Saved entries:

+ + + + +

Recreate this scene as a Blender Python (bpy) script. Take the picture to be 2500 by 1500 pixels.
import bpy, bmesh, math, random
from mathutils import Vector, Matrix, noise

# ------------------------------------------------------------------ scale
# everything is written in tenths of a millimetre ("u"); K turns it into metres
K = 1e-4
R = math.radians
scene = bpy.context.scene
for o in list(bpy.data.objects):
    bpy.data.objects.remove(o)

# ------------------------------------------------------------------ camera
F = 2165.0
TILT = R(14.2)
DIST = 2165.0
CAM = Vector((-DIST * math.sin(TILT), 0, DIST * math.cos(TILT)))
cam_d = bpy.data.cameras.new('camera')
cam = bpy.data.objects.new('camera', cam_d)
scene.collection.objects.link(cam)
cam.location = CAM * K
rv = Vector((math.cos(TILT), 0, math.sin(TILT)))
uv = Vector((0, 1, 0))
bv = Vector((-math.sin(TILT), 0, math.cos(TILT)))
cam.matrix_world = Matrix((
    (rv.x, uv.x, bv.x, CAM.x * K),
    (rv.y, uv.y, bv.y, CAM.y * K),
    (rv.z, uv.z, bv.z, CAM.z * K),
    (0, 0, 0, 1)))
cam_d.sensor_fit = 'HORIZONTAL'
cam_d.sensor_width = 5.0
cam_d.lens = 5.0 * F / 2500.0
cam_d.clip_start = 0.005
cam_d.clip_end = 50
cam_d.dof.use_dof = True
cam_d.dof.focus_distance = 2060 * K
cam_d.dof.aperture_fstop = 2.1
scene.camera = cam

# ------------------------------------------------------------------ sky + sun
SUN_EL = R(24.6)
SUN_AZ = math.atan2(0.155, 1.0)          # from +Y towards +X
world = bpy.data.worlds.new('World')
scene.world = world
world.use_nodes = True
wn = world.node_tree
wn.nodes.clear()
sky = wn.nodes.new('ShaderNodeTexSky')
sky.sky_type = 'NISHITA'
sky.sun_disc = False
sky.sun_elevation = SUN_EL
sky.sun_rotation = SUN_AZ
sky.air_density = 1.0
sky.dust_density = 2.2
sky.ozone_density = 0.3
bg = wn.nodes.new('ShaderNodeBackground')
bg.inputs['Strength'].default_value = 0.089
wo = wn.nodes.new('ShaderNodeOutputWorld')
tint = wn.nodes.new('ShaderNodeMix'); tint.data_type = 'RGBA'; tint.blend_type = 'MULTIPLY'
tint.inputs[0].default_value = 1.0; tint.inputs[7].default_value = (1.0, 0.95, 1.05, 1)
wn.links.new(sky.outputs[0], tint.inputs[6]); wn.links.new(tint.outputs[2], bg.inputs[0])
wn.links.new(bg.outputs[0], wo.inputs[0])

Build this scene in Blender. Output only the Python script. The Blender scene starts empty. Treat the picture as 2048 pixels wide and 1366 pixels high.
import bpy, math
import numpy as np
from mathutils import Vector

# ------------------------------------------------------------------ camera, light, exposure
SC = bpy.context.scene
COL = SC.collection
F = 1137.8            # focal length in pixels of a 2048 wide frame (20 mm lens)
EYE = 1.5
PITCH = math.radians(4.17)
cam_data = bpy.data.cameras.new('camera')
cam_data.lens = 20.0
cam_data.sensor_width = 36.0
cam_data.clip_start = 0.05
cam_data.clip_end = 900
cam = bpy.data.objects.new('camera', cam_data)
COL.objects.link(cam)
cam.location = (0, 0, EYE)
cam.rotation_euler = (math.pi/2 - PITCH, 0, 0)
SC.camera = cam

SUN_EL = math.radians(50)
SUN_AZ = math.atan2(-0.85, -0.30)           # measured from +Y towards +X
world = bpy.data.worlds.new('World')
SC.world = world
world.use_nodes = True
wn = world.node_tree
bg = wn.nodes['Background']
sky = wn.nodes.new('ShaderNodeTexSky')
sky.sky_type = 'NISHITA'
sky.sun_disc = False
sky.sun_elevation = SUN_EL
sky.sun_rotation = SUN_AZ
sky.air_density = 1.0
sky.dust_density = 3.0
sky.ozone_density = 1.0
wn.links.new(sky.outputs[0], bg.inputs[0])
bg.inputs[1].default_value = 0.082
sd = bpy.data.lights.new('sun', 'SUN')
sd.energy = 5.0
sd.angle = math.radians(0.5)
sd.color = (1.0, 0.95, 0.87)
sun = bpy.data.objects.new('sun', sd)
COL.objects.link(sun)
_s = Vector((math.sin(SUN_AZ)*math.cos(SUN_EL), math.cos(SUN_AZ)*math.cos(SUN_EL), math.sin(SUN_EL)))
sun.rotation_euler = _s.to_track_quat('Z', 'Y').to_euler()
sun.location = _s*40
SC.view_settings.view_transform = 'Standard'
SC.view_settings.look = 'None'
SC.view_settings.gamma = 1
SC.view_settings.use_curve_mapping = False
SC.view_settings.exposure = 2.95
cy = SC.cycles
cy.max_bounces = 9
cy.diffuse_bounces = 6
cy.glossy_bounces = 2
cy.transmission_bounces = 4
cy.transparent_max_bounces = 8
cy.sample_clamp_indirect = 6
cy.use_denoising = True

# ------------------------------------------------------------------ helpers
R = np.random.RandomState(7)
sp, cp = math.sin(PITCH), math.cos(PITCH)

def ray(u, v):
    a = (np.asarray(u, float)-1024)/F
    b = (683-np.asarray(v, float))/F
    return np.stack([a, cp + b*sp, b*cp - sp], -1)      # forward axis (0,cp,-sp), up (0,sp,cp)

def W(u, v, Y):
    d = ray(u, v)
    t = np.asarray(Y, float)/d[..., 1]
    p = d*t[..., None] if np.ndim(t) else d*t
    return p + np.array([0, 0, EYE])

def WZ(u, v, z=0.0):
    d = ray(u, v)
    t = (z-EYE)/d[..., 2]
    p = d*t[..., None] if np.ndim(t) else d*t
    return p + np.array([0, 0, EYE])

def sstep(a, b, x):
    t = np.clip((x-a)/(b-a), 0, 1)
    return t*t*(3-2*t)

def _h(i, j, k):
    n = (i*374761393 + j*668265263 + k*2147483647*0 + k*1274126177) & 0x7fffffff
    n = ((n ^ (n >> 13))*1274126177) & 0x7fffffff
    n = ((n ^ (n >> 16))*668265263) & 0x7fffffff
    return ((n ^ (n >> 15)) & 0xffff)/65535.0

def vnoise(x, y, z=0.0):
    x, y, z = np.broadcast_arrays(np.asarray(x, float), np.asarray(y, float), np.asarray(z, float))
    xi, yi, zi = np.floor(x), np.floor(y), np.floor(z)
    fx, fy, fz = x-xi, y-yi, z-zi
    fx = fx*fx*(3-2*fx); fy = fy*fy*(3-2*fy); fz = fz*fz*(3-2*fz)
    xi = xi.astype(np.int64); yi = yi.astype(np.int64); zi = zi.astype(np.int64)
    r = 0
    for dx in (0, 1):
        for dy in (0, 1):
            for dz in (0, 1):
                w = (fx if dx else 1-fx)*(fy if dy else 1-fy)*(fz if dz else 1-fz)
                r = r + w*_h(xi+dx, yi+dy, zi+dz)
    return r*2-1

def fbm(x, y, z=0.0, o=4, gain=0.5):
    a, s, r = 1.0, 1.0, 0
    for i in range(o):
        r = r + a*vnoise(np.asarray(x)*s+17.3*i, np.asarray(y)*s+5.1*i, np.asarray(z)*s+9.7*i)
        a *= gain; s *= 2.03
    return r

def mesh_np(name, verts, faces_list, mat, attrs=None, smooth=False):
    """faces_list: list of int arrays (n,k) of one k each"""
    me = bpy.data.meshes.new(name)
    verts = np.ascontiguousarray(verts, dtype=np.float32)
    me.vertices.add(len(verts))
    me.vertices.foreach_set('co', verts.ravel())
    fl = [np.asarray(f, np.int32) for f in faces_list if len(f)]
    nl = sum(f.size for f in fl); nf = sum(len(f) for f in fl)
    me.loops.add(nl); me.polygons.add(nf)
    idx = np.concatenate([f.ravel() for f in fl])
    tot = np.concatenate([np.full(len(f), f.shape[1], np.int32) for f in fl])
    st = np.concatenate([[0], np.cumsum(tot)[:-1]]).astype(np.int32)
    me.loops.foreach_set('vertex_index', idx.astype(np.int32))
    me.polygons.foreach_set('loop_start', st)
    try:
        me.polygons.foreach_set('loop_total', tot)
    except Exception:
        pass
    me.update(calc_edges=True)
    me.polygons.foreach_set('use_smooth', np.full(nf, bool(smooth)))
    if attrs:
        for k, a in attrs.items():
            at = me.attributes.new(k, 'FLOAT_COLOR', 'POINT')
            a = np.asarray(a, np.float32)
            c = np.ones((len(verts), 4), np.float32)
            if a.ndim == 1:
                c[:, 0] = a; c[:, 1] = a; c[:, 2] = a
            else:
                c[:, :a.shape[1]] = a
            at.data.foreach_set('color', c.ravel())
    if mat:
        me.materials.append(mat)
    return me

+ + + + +

> [Work required]: Please copy exactly the lines from the first line of the records above through the line containing "bpy.data.objects.remove(o)", including both, and nothing more.

> [Task output]:
Recreate this scene as a Blender Python (bpy) script. Take the picture to be 2500 by 1500 pixels.
import bpy, bmesh, math, random
from mathutils import Vector, Matrix, noise

# ------------------------------------------------------------------ scale
# everything is written in tenths of a millimetre ("u"); K turns it into metres
K = 1e-4
R = math.radians
scene = bpy.context.scene
for o in list(bpy.data.objects):
    bpy.data.objects.remove(o)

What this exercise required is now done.